Your objective: Transcribe every line from the top down to the line with "0.0130, e, seed=3)", both ends included, but not the pictures.

Data segment:
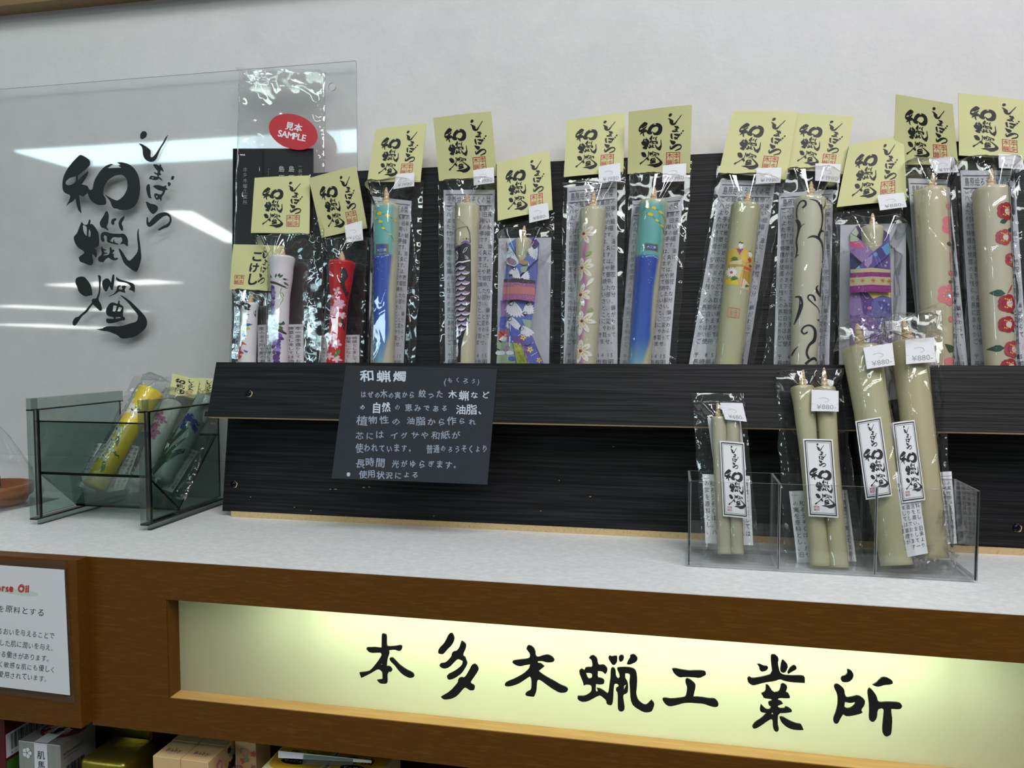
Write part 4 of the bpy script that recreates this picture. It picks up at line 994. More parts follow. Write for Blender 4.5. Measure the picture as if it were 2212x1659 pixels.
for (x, y, a_, l) in ((590, 605, -2.4, 9), (596, 606, -2.0, 10), (606, 606, -1.2, 10), (614, 606, -.7, 11), (620, 608, .1, 9), (612, 604, -1.0, 9), (622, 614, .9, 9), (588, 610, 2.6, 9)): shp.append((leaf(x, y, a_, l, 4.5), (40, 90, 50)))
shp += [(stroke([(618, 626), (614, 640), (619, 650), (613, 664)], [1.2, 1.2, 1.2, 1]), (130, 150, 50)), (stroke([(612, 642), (618, 637), (620, 645)], 1.2), (130, 150, 50))]
shp += wist(595, 620, 684, 10)
shp += [(stroke([(594, 711), (604, 714), (613, 718), (622, 724)], [3, 5, 6, 3]), (60, 40, 32))]
for (x, y, a_, l) in ((608, 710, -2.6, 12), (608, 709, -2.0, 12), (608, 709, -1.1, 10), (612, 707, -.8, 9), (608, 710, 2.7, 12), (609, 709, .3, 10), (612, 711, .9, 10), (618, 706, -1.5, 9), (603, 700, -1.9, 8), (592, 705, -.9, 9)): shp.append((leaf(x, y, a_, l, 4.5), (38, 88, 48)))
shp += wist(606, 722, 800, 12)
shp += [(stroke([(590, 716), (588, 735), (589, 760)], 1.3), (70, 110, 60))]
for i in range(6): shp.append((leaf(589, 722 + i * 7, math.pi / 2 + (-.5 if i % 2 else .5), 10, 3), (80, 125, 85)))
decal_mesh('painted_wisteria', shp, c.map_px, c.o)
leaflet_cols(BP, [(556, 702), (655, 700), (656, 800), (558, 800)], 0.0088, e, ncol=6, start=3, nch=9, top=.97)
bag_for(e, [(541, 503), (671, 503), (677, 782), (560, 782)], [c], 14, card_w=0.003, neck=0.03, wback=0.0078)
header_card(BP, [(550, 384), (669.5, 379), (668, 504.5), (542, 503)], 0.0130, e, seed=3)

# ---- 3 red flared candle with cherry blossom
e = package('packet with a red flared candle painted with pink blossom, header card tilted left', (726, 781))
c = std_candle(e, (739, 567), (725, 781), [(0, 28.5), (.12, 25), (.42, 18), (.75, 18), (1, 20)], (738.5, 541), 0.0045, lambda x, t, cc: (196, 24, 22))
shp = [(stroke([(750, 585), (752, 600), (748, 618), (755, 650), (746, 690), (750, 720)], [10, 13, 8, 5, 9, 4]), (42, 28, 28))]
def blossom(cx, cy, r_, n=5, cols=((232, 170, 200), (245, 215, 230)), ctr=(220, 200, 60), rot=0.2, wd=.62):
    o = []
    for i in range(n):
        a_ = rot + 2 * math.pi * i / n; o.append((petal(cx, cy, a_, r_, r_ * wd), cols[0])); o.append((petal(cx, cy, a_, r_ * .8, r_ * wd * .6), cols[1]))
    o.append((ell(cx, cy, r_ * .2, r_ * .2), ctr)); return o
shp += [(stroke([(722, 640), (727, 650), (733, 662)], 1), (90, 140, 60)), (stroke([(738, 690), (733, 705)], 1), (90, 140, 60)), (stroke([(741, 690), (743, 702)], 1), (90, 140, 60))]
shp += blossom(737, 634, 10, 4, rot=-2.6) + blossom(739, 660, 12, 7) + blossom(727, 676, 13, 8) + blossom(744, 684, 8, 5) + blossom(722, 735, 9, 5) + blossom(732, 745, 11, 6) + blossom(720, 772, 9, 5) + blossom(734, 778, 9, 5)
for (x, y) in ((729, 708), (741, 702)): shp += [(petal(x, y + 8, -math.pi / 2, 11, 6), (240, 215, 225)), (leaf(x, y - 3, math.pi / 2, 6, 4), (80, 140, 60))]
shp += [(leaf(730, 776, -1.1, 22, 7), (60, 130, 60))]
decal_mesh('painted_blossom', shp, c.map_px, c.o)
leaflet_cols(BP, [(691, 725), (776, 723), (776, 800), (688, 800)], 0.0028, e, ncol=6, start=4, nch=8, top=.97)
bag_for(e, [(689, 495), (791, 508), (778, 782), (687, 782)], [c], 15, card_w=0.003, neck=0.03)
header_card(BP, [(666.4, 385), (769, 358.7), (792.8, 492.5), (694.7, 513.8)], 0.0075, e, seed=5, tilt=0.015)
price_tag(BP, [(744.6, 487), (781.7, 477), (784.5, 519), (748.3, 524.4)], 0.0125, e, '¥1100')

# ---- 4 and 8: sky and sea candle
def sky_sea(tsea, tend, slant=0.0):
    def f(x, t, c):
        if c < -0.2: return CREAM
        e_ = 0.62 - 0.5 * max(0, (t - tend) / (1 - tend)) * 1.6 + 0.1 * math.sin(t * 9)
        k = min(1, max(0, (x - e_) * 5)) if x > 0 else 0
        top = max(0, 1 - t * 28)
        if t < tsea:
            b = (104, 178, 176); g = min(1, abs(x) * .3 + 0.15 * math.sin(t * 30 + x * 5)); b = tuple(b[i] * (1 - g * .5) + (150, 196, 180)[i] * g * .5 for i in range(3))
        else:
            u = (t - tsea) / (1 - tsea); b = (38, 70, 172); b2 = (58, 104, 186); g = min(1, u * 1.3)
            b = tuple(b[i] * (1 - g) + b2[i] * g for i in range(3))
            if t > tend: h = min(1, (t - tend) / (1 - tend) * 1.3); b = tuple(b[i] * (1 - h) + (150, 190, 190)[i] * h for i in range(3))
        k = max(k * (0.75 if t < tsea else 1), top)
        return tuple(b[i] * (1 - k) + CREAM[i] * k for i in range(3))
    return f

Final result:
Write part 4 of the bpy script that recreates this picture. It picks up at line 994. More parts follow. Write for Blender 4.5. Measure the picture as if it were 2212x1659 pixels.
for (x, y, a_, l) in ((590, 605, -2.4, 9), (596, 606, -2.0, 10), (606, 606, -1.2, 10), (614, 606, -.7, 11), (620, 608, .1, 9), (612, 604, -1.0, 9), (622, 614, .9, 9), (588, 610, 2.6, 9)): shp.append((leaf(x, y, a_, l, 4.5), (40, 90, 50)))
shp += [(stroke([(618, 626), (614, 640), (619, 650), (613, 664)], [1.2, 1.2, 1.2, 1]), (130, 150, 50)), (stroke([(612, 642), (618, 637), (620, 645)], 1.2), (130, 150, 50))]
shp += wist(595, 620, 684, 10)
shp += [(stroke([(594, 711), (604, 714), (613, 718), (622, 724)], [3, 5, 6, 3]), (60, 40, 32))]
for (x, y, a_, l) in ((608, 710, -2.6, 12), (608, 709, -2.0, 12), (608, 709, -1.1, 10), (612, 707, -.8, 9), (608, 710, 2.7, 12), (609, 709, .3, 10), (612, 711, .9, 10), (618, 706, -1.5, 9), (603, 700, -1.9, 8), (592, 705, -.9, 9)): shp.append((leaf(x, y, a_, l, 4.5), (38, 88, 48)))
shp += wist(606, 722, 800, 12)
shp += [(stroke([(590, 716), (588, 735), (589, 760)], 1.3), (70, 110, 60))]
for i in range(6): shp.append((leaf(589, 722 + i * 7, math.pi / 2 + (-.5 if i % 2 else .5), 10, 3), (80, 125, 85)))
decal_mesh('painted_wisteria', shp, c.map_px, c.o)
leaflet_cols(BP, [(556, 702), (655, 700), (656, 800), (558, 800)], 0.0088, e, ncol=6, start=3, nch=9, top=.97)
bag_for(e, [(541, 503), (671, 503), (677, 782), (560, 782)], [c], 14, card_w=0.003, neck=0.03, wback=0.0078)
header_card(BP, [(550, 384), (669.5, 379), (668, 504.5), (542, 503)], 0.0130, e, seed=3)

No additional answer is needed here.